Ilustrasi minuman berpemanis dalam kemasan.
Makroekonomi

Bukan Cukai, Kemenperin Nilai Pengenaan SNI Lebih Cocok untuk Minuman Berpemanis

  • Kementerian Perindustrian (Kemenperin) menilai, skema penerapan Standar Nasional Indonesia (SNI) lebih cocok dikenakan di industri minuman dari pada menerapkan cukai Minuman Berpemanis Dalam Kemasan (MBDK).

Makroekonomi

Debrinata Rizky

JAKARTA - Kementerian Perindustrian (Kemenperin) menilai skema penerapan Standar Nasional Indonesia (SNI) lebih cocok dikenakan di industri minuman daripada  cukai Minuman Berpemanis Dalam Kemasan (MBDK).

Direktur Jenderal Industri Agro Kementerian Perindustrian, Putu Juli Ardika, mengatakan Kementerian Perindustrian (Kemenperin) yang dikepalai Agus Gumiwang Kartasasmita ini sudah memberikan masukan ke semua pihak termasuk Kementerian Keuangan yang akan mengenakan cukai MBDK ke industri.

"Lebih bagus yang SNI, karena kalau ada standarnya semua pihak baik produsen, konsumen dan stakeholder terkait ada di dalamnya untuk menentukan itu (SNI) konsensus," katanya saat ditemui di Kementerian ESDM pada Jumat, 17 Januari 2025.

Putu menyebut, Kemenperin telah memberikan masukan terkait skema-skema apa yang bisa dilakukan untuk pengenaan MBDK. Pertama menggunakan skema standarisasi atau SNI pada minuman berpemanis. Jika produsen tidak mematuhi kadar maksimum penggunaan gula dalam minuman yang dijual maka bisa dikenakan pidana atau hukuman lainnya.

Kedua langsung mengenakan cukai seperti yang akan diterapkan Kementerian Keuangan. Sehingga mau tidak mau industri harus membayar cukai jika produk berpemanis yang diedarkan.

Lebih jauh kata Putu, dirinya sudah menerima ragam keluhan termasuk dari industri terkait wacana pengenaan cukai MBDK ini. Sehingga pihaknya akan terus mendalami masukan tersebut sembari menunggu kapan pastinya pengenaan cukai minuman berpemanis.

Oleh karena itu, Putu menyampaikan saat proses pembahasan implementasi kebijakan ini, diharapkan semua pemangku kepentingan di industri makanan dan minuman (mamin) dirangkul supaya beleid yang ditetapkan diterima.

Sebelumnya, pemerintah menargetkan pungutan cukai minuman berpemanis dalam kemasan (MBDK) mulai berlaku pada semester II-2025, sementara batasan kadar gula untuk produk yang dikenakan cukai masih dalam tahap pembahasan.

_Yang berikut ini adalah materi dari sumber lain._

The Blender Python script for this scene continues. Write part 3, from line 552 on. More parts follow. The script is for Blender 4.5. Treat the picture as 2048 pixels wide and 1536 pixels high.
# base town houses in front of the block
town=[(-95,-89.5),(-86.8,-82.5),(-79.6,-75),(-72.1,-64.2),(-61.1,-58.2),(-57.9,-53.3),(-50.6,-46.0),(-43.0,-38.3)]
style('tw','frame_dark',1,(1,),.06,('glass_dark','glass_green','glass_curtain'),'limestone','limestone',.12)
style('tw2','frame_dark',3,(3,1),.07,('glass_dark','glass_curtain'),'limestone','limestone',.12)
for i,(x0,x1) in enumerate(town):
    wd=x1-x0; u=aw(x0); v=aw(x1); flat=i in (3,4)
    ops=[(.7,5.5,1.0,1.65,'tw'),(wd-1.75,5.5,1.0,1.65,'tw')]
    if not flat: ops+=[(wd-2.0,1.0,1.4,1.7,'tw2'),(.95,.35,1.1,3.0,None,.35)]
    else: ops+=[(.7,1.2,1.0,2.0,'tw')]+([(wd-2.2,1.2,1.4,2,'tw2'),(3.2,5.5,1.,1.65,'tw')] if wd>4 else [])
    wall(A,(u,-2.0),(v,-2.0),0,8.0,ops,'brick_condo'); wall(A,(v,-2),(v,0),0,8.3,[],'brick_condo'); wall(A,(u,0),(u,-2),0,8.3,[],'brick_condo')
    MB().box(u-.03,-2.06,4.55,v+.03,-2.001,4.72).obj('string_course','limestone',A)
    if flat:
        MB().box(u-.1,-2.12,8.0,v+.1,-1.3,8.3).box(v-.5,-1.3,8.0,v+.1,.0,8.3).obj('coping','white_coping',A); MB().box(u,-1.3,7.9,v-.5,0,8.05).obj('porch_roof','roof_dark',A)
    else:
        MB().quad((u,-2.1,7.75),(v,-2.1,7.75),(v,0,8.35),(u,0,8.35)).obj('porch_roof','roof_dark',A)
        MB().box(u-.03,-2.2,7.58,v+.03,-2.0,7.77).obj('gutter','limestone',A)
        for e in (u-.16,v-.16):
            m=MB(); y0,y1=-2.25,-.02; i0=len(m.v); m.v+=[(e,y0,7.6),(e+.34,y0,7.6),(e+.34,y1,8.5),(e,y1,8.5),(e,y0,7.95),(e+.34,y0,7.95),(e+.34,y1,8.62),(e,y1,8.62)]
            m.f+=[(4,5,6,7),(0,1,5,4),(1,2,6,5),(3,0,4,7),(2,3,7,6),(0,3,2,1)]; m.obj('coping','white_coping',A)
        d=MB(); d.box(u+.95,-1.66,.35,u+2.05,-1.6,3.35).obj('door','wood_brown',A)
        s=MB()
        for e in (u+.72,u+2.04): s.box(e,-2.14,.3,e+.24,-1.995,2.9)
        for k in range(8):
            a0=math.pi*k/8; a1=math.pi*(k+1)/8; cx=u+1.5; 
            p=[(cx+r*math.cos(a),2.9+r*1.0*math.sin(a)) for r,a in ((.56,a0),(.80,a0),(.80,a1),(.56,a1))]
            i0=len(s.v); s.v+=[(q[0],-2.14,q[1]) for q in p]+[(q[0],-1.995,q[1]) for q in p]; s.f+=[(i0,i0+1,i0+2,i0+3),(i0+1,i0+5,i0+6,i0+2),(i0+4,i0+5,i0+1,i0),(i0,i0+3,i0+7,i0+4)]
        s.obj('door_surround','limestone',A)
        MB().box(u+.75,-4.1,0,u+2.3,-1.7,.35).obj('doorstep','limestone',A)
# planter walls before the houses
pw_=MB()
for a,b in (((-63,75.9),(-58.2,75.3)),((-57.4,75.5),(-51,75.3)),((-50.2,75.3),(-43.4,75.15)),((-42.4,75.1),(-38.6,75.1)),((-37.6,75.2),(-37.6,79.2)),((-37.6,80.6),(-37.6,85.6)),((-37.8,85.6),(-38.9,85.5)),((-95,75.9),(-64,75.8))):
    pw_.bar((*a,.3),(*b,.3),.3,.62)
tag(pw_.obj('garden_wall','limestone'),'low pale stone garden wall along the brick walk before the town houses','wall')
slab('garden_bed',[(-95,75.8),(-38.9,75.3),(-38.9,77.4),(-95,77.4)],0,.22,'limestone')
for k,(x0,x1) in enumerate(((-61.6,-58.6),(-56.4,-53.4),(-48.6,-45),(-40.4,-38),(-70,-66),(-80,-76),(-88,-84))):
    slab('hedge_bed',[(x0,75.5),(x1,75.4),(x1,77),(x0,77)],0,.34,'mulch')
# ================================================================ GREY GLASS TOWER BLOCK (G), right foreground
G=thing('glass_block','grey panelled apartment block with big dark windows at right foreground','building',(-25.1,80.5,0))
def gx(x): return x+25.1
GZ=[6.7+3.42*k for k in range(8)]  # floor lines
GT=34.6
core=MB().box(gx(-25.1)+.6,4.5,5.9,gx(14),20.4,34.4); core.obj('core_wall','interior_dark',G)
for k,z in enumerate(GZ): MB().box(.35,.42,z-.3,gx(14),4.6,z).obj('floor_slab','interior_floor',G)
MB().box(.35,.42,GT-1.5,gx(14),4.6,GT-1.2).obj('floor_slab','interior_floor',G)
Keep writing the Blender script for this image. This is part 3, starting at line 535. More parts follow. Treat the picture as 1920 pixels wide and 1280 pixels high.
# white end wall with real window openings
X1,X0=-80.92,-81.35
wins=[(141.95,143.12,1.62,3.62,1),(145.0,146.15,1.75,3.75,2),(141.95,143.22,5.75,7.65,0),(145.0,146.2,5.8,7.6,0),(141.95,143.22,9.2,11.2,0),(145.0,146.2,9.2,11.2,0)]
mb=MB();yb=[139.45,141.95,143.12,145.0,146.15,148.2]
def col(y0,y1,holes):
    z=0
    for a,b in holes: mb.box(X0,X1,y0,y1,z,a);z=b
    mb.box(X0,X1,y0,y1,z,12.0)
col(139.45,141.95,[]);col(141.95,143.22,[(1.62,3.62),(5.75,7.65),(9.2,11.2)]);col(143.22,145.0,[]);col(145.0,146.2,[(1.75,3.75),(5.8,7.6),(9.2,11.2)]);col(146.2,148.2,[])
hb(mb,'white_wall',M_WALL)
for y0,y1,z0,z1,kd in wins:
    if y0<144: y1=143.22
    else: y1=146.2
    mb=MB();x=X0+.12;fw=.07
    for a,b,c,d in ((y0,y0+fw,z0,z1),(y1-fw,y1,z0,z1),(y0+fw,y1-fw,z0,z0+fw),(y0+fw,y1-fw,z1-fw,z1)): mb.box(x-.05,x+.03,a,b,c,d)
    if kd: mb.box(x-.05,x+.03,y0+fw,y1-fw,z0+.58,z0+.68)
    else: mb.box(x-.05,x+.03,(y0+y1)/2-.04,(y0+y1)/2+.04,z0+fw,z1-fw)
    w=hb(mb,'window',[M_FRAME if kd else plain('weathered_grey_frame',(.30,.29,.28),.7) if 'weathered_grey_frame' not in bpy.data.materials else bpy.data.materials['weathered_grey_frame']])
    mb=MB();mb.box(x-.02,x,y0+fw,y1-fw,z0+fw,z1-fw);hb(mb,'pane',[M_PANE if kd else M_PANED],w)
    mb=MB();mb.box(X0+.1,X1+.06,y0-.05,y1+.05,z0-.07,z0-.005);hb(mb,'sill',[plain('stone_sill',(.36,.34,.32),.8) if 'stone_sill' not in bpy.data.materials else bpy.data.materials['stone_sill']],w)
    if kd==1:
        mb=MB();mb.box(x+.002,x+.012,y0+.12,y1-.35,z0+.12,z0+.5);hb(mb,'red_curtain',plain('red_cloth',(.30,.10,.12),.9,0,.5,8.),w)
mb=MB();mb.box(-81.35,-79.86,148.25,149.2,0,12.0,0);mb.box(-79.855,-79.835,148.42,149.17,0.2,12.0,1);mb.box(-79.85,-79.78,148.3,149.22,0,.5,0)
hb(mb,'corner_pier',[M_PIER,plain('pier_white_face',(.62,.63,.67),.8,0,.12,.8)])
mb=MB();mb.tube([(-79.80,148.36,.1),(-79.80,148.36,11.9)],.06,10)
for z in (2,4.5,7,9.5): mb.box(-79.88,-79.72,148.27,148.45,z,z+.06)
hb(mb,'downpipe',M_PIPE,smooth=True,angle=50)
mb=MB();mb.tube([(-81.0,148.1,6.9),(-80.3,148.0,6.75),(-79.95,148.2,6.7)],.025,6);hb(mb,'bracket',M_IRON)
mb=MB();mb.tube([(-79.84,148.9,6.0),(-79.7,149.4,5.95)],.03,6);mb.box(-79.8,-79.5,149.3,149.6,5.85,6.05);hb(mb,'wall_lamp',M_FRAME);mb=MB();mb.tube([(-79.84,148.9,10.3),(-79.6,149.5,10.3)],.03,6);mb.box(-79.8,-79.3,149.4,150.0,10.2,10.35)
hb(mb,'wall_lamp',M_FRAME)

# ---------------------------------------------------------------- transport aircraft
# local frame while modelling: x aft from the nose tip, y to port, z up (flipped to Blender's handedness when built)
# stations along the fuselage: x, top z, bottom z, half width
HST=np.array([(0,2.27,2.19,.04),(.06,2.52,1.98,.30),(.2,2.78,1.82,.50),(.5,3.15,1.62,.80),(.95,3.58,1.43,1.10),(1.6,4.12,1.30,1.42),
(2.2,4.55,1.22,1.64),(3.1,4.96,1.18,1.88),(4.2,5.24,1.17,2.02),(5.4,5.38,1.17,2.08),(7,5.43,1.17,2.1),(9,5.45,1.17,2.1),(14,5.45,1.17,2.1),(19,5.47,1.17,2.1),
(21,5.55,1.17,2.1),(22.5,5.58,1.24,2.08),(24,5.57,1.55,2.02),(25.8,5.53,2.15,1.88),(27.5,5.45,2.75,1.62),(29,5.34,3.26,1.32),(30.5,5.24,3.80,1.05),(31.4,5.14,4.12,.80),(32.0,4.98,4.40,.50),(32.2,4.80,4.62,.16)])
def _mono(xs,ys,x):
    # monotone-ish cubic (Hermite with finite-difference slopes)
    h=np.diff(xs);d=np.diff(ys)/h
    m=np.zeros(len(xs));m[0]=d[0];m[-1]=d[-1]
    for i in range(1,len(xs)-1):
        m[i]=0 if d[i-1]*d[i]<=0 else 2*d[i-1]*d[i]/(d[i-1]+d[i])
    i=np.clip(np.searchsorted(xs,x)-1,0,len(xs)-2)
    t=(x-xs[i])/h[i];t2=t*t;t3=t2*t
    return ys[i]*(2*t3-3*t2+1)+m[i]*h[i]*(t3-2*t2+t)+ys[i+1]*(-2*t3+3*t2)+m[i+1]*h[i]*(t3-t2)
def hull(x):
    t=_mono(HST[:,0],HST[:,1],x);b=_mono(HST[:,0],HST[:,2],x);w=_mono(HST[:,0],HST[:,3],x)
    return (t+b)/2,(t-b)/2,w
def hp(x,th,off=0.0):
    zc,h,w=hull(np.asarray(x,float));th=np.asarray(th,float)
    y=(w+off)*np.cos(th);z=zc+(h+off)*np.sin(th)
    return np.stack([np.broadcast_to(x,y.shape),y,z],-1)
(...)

Nirwala melanjutkan rincian mengenai pengenaan cukai MBDK akan dituangkan dalam aturan turunan, seperti melalui Peraturan Pemerintah (PP) atau Peraturan Menteri Keuangan (PMK). Salah satu yang akan diatur adalah soal konsumsi gula tambahan.

Urgensi Pengenaan Cukai pada MBDK

Melansir data Kementerian Keuangan bagian Ditjen Perbendaharaan Prov Sultra, kebijakan pengenaan cukai pada minuman berpemanis dalam kemasan  dinilai  efektif  menurunkan konsumsi masyarakat terhadap gula. Selain itu menekan biaya penanganan penyakit akibat konsumsi gula berlebih.

Penerapan kebijakan ini sebelumnya mengalami penundaan dikarenakan pertimbangan banyak faktor seperti pemulihan ekonomi nasional, kondisi kesehatan masyarakat, dan situasi ekonomi global.

Adapun sesuai dengan Undang-Undang nomor 39 Tahun 2007 tentang Cukai, cukai adalah pungutan negara yang dikenakan terhadap barang-barang tertentu yang mempunyai sifat atau karakteristik yang ditetapkan dalam Undang-Undang Cukai.